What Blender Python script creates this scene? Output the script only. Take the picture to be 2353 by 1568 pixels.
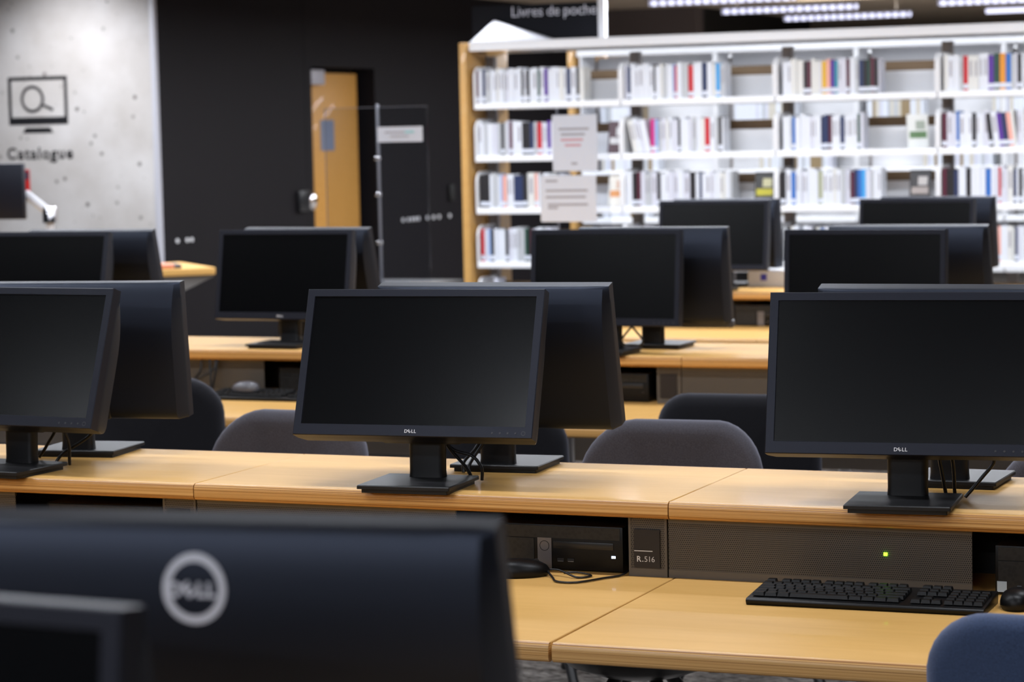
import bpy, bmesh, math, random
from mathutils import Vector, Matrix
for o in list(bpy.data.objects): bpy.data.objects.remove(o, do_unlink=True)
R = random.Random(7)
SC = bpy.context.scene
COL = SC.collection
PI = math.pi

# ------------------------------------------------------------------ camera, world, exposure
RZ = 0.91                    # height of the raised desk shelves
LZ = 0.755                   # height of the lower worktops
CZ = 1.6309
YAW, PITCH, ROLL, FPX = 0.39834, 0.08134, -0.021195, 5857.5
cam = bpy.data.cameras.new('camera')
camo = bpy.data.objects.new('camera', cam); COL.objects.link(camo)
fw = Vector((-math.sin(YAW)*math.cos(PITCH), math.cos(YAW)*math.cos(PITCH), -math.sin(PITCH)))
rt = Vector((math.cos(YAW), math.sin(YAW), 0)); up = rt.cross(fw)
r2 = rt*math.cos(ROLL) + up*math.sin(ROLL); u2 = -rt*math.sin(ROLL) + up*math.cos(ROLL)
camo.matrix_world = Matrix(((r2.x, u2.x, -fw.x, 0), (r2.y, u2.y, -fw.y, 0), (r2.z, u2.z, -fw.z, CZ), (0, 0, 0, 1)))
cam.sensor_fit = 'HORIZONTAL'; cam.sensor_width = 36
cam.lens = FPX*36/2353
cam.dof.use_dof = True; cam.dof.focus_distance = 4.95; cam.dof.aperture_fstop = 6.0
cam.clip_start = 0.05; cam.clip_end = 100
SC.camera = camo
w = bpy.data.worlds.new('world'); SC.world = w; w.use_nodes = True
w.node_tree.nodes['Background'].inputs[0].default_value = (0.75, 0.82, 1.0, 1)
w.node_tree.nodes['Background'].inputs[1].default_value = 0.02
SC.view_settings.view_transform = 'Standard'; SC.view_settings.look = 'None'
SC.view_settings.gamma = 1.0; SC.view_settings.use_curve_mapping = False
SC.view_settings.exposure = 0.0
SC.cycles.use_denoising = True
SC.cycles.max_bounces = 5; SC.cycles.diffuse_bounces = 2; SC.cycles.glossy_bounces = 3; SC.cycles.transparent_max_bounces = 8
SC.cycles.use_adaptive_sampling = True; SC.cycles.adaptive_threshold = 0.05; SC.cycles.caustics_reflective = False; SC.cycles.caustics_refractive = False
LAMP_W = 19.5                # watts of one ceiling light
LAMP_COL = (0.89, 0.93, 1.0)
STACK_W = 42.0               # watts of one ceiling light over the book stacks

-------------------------

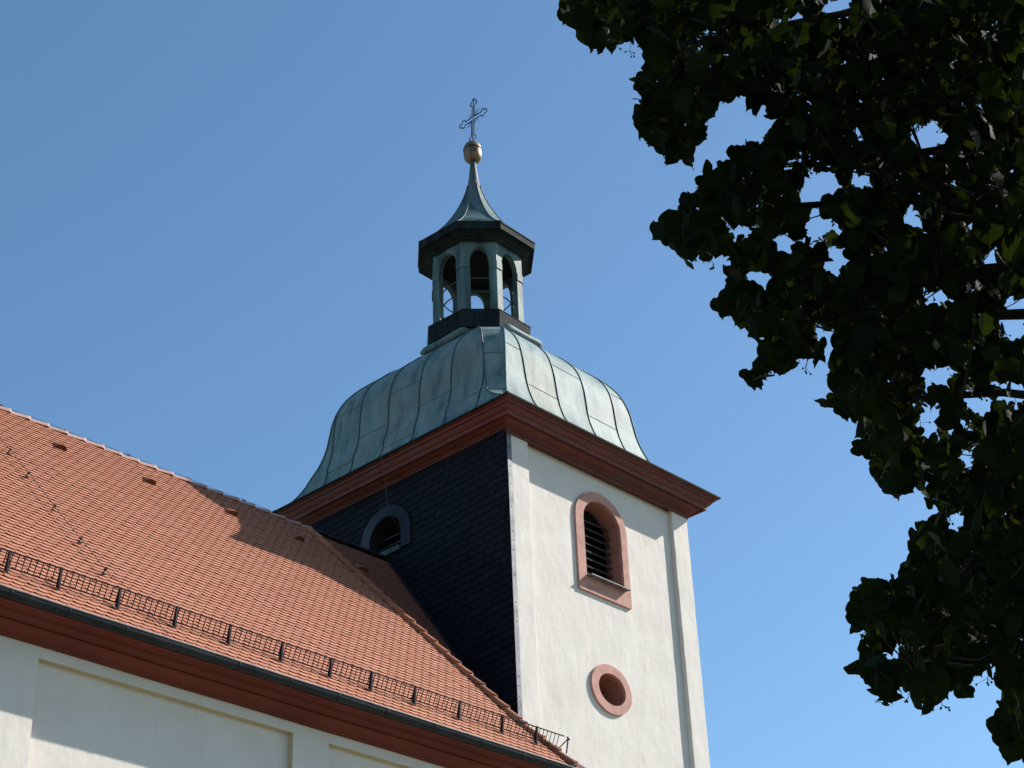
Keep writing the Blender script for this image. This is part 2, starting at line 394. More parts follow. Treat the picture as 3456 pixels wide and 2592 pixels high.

-------------------------

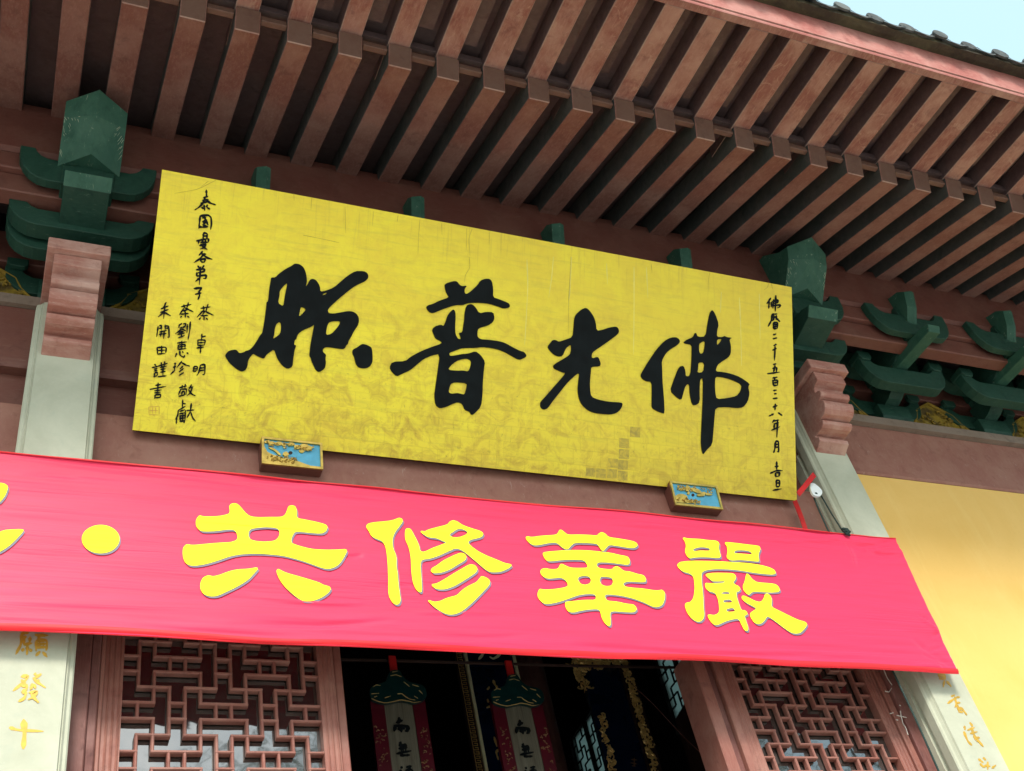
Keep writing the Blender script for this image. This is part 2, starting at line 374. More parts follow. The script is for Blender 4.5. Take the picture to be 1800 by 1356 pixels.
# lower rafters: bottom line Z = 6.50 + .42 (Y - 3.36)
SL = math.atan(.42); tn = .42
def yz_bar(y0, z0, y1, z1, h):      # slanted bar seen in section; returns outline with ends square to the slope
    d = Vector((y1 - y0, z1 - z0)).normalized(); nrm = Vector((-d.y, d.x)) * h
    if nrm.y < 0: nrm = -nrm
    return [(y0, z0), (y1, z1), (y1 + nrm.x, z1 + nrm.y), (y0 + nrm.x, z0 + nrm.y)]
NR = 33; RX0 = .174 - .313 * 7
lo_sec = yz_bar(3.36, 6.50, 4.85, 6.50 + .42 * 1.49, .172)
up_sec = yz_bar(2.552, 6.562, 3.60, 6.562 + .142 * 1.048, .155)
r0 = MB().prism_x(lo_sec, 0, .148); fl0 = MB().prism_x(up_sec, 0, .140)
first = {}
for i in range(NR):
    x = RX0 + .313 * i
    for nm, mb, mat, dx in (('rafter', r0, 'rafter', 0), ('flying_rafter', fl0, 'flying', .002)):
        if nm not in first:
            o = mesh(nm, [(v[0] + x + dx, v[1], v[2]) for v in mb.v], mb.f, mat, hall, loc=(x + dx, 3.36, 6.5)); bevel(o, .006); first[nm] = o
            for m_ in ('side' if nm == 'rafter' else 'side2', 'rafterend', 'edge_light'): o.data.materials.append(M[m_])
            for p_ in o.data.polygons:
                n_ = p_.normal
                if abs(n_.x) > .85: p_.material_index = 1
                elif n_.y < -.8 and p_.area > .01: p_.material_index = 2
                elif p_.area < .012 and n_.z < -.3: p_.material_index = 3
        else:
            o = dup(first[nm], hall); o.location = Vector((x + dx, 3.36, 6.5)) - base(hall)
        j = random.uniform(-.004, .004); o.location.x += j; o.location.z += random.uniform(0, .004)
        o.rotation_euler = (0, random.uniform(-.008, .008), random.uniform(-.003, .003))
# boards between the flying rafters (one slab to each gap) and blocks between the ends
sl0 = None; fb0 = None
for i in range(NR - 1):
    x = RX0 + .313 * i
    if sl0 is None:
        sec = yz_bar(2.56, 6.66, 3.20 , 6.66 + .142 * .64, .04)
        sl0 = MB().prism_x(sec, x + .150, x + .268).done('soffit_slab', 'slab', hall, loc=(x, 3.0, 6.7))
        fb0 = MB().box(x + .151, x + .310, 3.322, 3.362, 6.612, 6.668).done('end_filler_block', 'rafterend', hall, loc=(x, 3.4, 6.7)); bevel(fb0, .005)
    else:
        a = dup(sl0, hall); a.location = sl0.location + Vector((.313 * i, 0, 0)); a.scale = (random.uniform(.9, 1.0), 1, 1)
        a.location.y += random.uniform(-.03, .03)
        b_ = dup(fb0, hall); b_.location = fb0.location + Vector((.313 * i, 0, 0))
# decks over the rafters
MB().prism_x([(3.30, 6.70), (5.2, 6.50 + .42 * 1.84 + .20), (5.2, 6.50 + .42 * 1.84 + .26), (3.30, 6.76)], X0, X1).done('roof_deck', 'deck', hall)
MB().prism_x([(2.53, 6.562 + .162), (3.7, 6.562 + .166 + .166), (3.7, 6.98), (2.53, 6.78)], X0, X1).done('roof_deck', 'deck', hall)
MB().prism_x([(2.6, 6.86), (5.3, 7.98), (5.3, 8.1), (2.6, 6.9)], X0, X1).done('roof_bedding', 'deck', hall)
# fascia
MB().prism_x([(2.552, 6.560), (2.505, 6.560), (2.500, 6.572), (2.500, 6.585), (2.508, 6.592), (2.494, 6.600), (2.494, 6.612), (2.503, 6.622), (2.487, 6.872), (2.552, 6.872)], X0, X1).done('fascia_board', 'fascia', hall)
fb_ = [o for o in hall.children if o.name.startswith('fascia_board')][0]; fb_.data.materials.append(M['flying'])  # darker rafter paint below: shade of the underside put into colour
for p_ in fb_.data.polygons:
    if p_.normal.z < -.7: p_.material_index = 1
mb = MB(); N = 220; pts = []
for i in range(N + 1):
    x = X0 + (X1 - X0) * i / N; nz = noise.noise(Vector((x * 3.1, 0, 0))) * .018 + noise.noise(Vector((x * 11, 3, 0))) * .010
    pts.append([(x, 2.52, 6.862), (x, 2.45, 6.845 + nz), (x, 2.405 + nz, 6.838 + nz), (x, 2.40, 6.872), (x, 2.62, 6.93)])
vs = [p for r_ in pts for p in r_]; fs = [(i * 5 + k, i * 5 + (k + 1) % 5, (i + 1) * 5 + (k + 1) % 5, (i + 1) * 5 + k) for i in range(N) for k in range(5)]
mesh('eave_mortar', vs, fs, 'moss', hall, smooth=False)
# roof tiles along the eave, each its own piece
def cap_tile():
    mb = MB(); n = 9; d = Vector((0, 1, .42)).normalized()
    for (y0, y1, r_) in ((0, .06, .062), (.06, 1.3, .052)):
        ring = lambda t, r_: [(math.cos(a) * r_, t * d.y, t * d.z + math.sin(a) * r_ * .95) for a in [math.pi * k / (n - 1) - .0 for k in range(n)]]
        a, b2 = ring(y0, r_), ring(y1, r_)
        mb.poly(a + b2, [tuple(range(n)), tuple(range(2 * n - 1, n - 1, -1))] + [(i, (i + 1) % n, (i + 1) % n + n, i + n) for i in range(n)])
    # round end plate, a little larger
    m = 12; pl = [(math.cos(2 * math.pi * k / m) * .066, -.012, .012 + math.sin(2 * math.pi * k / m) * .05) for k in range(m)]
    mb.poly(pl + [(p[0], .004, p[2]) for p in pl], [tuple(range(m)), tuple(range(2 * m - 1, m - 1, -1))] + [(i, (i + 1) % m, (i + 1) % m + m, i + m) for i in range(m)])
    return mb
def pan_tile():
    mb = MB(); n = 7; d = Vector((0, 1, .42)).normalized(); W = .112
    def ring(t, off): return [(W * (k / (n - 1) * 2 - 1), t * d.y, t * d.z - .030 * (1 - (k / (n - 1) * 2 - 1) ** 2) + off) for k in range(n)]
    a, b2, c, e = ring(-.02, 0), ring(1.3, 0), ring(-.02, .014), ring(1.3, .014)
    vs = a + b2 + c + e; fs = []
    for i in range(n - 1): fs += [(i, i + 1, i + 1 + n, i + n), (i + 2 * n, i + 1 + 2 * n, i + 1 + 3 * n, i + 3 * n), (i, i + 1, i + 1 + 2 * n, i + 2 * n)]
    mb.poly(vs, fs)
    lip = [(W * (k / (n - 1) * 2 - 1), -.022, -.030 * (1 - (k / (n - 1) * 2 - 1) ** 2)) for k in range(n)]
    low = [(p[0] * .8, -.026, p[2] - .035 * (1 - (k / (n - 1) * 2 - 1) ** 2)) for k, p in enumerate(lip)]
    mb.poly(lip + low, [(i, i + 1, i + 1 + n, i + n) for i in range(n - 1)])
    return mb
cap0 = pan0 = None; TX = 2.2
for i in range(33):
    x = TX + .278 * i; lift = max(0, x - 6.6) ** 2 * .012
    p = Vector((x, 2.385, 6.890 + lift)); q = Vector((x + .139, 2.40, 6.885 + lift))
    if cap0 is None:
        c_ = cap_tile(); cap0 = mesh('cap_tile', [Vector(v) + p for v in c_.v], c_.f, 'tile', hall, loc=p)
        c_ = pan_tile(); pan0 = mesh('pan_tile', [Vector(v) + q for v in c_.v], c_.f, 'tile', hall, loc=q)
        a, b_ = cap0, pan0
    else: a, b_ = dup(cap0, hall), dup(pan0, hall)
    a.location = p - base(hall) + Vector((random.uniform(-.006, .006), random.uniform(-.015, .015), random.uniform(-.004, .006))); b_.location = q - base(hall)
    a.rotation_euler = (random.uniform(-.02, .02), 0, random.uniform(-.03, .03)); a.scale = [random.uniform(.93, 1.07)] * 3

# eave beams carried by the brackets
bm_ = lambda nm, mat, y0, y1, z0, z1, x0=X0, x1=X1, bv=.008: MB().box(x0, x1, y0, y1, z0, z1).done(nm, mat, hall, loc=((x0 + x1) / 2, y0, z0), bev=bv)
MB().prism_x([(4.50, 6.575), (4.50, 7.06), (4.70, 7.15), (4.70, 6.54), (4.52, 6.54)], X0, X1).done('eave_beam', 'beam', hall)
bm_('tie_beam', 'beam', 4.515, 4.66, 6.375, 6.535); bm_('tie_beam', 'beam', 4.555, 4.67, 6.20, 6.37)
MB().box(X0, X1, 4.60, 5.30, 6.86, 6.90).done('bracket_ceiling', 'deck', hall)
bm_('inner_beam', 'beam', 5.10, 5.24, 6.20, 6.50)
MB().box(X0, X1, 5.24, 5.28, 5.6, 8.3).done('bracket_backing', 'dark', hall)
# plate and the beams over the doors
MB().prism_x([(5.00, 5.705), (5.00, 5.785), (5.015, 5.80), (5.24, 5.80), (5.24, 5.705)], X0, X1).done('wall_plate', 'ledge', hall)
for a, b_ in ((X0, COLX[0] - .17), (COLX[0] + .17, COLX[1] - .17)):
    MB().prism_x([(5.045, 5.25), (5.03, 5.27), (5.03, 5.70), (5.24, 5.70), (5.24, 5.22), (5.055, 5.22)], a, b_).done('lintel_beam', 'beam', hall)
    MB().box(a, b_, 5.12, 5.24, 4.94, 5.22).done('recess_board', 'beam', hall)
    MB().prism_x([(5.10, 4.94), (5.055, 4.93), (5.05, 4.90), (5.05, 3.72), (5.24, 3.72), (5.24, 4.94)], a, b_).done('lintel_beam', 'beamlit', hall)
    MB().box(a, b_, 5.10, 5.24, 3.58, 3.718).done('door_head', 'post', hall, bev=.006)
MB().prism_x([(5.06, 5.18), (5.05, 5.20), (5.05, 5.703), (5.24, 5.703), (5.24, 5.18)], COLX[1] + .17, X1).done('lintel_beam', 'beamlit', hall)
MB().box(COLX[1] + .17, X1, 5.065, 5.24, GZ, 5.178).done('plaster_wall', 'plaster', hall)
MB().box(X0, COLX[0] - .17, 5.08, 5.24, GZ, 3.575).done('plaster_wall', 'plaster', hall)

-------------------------

* [Written exercise]:
List all lines where "Take" occurs.

* [Completed task]:
What Blender Python script creates this scene? Output the script only. Take the picture to be 2353 by 1568 pixels.
Keep writing the Blender script for this image. This is part 2, starting at line 374. More parts follow. The script is for Blender 4.5. Take the picture to be 1800 by 1356 pixels.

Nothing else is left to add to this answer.